La última reflexión que nos ofrece Rodríguez Duplá, sobre la licitud de la pena de muerte, es un buen banco de pruebas de hasta donde llegan los vetos absolutos afirmados en los capítulos anteriores (cap. 9. La pena de muerte). El Autor analiza con agudeza los méritos y debilidades de los argumentos a favor y en contra y adopta una posición propia que habla, por lo demás, de su independencia respecto de las opiniones comunes. Considera que el Estado puede aplicar legítimamente la pena de muerte si ésta se revela el único medio de defender los derechos de los ciudadanos; pero, siendo así que hoy en día existen otros medios para defender esos derechos, aboga por su completa abolición. Es decir, su objeción a la pena de muerte no es de principio, sino fáctica.
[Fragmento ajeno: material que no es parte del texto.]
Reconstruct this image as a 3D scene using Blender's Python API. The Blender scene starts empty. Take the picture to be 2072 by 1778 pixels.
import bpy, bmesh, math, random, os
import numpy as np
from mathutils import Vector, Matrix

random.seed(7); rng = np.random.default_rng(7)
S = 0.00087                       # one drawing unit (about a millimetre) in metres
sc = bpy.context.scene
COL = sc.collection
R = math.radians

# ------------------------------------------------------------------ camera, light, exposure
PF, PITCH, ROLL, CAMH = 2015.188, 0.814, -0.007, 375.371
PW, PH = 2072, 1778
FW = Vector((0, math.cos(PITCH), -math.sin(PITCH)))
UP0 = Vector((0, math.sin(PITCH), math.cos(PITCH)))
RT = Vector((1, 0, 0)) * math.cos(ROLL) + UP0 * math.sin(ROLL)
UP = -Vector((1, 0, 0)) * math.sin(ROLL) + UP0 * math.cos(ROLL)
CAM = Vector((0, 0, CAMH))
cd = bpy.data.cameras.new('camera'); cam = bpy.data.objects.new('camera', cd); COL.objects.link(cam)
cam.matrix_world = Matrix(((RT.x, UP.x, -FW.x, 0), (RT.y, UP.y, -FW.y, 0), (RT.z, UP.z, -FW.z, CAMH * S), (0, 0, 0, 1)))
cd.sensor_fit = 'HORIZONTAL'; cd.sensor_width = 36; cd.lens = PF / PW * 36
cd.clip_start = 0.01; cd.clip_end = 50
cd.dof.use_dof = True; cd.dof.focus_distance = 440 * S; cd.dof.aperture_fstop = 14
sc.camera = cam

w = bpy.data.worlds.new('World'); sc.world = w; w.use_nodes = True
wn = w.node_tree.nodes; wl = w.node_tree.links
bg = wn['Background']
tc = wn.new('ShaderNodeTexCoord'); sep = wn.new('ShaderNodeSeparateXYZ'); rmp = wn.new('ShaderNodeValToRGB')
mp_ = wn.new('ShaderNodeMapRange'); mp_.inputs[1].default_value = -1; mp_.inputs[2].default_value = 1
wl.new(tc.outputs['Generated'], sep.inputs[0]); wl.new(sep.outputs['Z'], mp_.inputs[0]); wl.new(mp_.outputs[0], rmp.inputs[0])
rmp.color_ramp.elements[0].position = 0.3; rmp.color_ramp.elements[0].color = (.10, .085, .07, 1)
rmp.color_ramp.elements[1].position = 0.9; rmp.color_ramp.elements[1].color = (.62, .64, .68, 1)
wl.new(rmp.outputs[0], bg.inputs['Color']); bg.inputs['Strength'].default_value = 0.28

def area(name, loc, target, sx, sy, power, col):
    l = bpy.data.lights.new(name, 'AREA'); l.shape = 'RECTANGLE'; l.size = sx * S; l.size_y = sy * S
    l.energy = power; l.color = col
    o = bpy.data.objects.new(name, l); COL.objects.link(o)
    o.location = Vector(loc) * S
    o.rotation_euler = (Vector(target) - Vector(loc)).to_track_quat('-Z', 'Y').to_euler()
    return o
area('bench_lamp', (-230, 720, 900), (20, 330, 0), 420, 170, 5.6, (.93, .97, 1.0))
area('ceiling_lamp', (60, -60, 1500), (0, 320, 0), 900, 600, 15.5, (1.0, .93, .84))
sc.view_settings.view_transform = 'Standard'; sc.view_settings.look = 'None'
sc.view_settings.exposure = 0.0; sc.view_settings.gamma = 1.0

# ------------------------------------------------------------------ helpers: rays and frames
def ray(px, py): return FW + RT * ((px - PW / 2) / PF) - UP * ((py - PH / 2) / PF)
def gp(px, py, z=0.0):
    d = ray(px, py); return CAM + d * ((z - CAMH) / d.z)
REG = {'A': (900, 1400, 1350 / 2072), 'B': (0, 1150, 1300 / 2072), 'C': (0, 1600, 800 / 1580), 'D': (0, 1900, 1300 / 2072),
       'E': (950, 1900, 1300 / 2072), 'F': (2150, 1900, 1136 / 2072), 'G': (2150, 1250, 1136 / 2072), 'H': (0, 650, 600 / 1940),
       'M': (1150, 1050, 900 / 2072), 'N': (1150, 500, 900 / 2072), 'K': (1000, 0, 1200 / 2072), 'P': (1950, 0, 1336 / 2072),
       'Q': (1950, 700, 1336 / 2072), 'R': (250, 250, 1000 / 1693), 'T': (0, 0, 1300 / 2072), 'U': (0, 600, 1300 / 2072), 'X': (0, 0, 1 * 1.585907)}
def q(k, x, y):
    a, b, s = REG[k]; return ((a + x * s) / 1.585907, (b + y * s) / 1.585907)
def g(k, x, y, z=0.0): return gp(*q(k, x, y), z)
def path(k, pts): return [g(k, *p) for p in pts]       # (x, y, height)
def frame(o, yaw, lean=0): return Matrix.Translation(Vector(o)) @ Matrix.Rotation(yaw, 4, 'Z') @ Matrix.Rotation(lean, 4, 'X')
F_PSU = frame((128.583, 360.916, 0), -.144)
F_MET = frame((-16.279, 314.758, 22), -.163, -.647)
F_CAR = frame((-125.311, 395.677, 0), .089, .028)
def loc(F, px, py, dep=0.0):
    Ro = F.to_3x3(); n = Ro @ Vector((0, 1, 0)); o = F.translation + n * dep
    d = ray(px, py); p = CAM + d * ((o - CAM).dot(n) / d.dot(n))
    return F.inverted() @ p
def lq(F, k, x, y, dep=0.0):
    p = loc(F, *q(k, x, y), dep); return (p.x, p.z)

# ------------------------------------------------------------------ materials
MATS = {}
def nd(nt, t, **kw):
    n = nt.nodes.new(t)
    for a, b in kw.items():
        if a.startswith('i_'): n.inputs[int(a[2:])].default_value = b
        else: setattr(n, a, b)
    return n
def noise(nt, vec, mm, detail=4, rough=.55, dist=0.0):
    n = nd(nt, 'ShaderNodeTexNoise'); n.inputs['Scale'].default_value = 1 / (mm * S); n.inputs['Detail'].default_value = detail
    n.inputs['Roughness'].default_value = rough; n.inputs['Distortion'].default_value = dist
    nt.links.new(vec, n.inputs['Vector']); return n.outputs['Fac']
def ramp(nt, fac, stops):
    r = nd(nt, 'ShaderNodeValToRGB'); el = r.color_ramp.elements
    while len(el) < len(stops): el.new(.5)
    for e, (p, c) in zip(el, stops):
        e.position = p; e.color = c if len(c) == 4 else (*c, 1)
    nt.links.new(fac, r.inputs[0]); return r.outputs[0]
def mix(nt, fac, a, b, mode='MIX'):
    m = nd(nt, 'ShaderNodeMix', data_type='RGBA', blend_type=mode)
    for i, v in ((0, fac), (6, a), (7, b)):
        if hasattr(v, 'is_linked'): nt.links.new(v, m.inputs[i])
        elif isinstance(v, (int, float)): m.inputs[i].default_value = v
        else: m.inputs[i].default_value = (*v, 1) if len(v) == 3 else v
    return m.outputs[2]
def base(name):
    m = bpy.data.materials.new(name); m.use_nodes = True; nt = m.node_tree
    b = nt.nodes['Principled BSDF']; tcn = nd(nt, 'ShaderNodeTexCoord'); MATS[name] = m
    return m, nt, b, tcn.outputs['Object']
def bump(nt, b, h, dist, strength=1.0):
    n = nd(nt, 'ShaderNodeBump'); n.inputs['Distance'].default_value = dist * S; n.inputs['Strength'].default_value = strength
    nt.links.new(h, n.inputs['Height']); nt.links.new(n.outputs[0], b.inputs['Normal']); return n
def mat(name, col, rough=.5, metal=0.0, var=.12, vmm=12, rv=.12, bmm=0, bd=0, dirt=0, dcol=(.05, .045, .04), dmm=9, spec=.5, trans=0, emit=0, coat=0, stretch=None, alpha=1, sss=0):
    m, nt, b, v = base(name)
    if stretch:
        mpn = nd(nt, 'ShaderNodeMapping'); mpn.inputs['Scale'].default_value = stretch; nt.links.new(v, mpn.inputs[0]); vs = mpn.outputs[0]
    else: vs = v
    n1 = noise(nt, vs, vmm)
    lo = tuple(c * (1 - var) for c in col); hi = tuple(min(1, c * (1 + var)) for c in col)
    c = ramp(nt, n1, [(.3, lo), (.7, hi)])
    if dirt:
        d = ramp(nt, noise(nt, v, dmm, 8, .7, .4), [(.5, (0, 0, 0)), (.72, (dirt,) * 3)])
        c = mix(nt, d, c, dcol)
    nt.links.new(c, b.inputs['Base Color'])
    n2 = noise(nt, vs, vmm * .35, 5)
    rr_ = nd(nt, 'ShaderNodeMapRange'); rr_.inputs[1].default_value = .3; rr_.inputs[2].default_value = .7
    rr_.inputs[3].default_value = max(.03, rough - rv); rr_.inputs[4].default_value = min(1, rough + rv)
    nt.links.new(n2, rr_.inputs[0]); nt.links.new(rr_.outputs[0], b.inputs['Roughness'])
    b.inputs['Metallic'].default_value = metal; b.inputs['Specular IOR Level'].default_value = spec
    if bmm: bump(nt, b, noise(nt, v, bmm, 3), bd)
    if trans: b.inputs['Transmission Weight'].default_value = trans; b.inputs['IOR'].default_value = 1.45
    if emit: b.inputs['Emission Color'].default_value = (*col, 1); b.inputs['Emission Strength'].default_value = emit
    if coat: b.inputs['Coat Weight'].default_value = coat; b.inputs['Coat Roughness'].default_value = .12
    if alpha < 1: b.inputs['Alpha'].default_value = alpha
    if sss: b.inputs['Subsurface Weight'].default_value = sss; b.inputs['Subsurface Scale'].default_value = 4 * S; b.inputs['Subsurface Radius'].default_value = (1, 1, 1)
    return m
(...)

Tal vez sea éste el único punto en el que me atrevo a disentir abiertamente del Autor. Aun reconociendo la fuerza de los argumentos exhibidos, me parece que queda un último argumento por examinar: la idea de dignidad humana, nervio de esta indagación de la vida buena, ¿no hablaría a favor de un dato de valor presente en todo hombre, que no sólo es previo a sus méritos o culpas morales, sino que le hace ser más en sentido ontológico, que todos los actos que pueda cometer? ¿No sería este el fundamento de un veto absoluto precisamente de la pena de muerte (no, por ejemplo, del caso conflictivo de la legítima defensa)? Además de que ese "resto" o "plus" ontológico que impide identificar totalmente al hombre con sus acciones abriría la posibilidad real de un futuro arrepentimiento, que la pena de muerte podría impedir.